Pictures are to be left out. Copy exactly the lines from the one containing "Recreate this scene" to the one containing "from mathutils import", both ends kept.

** start of Recorded data **

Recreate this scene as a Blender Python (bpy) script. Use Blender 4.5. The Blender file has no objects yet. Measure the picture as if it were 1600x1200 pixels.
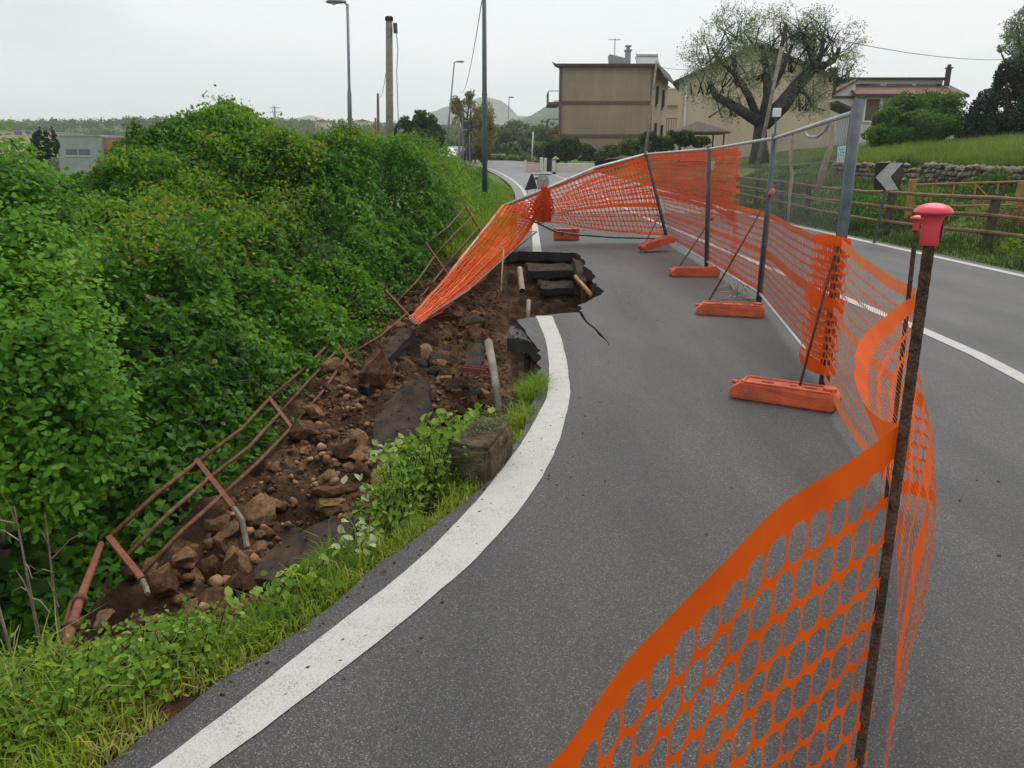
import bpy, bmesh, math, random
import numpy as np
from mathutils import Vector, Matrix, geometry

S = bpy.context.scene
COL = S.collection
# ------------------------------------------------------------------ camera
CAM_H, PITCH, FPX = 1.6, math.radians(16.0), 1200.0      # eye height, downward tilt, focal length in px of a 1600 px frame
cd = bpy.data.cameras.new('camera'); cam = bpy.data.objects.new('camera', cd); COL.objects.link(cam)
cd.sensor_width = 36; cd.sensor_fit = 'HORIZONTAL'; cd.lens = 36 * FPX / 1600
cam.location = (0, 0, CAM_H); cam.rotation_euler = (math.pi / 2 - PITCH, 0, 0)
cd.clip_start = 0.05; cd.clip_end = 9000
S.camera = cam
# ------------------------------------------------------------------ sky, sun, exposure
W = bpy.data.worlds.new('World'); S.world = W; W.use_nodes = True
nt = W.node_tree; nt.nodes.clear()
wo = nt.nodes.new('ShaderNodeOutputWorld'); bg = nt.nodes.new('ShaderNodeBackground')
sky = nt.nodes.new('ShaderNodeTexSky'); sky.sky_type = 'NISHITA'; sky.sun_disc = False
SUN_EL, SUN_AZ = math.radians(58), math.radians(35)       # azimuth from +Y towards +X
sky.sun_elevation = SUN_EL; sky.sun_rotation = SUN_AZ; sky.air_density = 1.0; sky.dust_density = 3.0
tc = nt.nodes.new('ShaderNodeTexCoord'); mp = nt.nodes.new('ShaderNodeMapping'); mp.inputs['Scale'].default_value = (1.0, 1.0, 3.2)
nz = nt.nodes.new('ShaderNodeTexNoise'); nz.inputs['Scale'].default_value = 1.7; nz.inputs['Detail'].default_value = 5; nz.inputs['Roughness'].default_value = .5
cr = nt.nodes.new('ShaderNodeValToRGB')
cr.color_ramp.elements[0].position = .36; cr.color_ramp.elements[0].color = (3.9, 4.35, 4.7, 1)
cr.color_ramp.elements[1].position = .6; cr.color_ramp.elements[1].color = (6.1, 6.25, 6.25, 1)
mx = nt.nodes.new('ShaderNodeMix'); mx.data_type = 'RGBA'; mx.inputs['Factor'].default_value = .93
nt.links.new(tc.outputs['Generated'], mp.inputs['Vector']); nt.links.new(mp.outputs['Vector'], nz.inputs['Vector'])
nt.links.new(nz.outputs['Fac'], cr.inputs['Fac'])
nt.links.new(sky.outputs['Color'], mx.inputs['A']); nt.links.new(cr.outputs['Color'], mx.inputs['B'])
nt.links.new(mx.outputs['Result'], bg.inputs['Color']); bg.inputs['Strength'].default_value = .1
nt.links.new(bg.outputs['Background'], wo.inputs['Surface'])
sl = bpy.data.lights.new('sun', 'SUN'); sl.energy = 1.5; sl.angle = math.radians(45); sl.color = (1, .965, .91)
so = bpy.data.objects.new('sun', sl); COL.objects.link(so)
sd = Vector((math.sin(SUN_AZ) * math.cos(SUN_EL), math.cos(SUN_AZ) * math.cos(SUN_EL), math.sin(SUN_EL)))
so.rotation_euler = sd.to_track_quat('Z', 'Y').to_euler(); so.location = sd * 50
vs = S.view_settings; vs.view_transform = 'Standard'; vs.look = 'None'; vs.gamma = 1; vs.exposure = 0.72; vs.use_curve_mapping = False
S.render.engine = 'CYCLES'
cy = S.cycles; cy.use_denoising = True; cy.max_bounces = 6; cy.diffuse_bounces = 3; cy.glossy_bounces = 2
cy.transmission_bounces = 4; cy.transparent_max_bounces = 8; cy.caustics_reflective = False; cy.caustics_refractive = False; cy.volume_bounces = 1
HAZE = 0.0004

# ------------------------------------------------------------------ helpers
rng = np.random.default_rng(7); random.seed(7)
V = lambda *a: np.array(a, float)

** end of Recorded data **
** start of Recorded data **

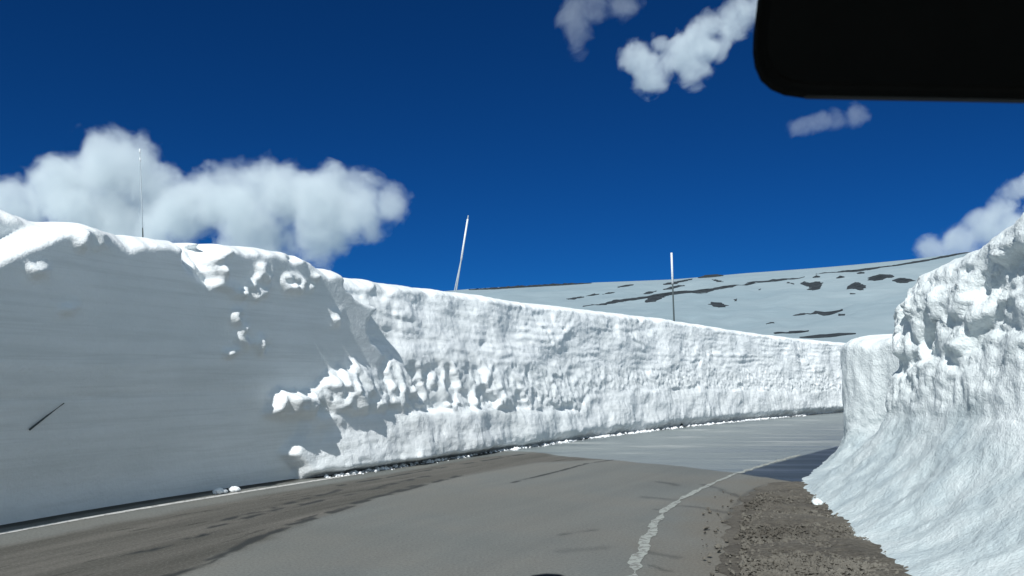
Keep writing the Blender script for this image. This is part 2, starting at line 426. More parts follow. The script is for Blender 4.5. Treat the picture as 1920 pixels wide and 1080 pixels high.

** end of Recorded data **

Response to this task >>
Recreate this scene as a Blender Python (bpy) script. Use Blender 4.5. The Blender file has no objects yet. Measure the picture as if it were 1600x1200 pixels.
import bpy, bmesh, math, random
import numpy as np
from mathutils import Vector, Matrix, geometry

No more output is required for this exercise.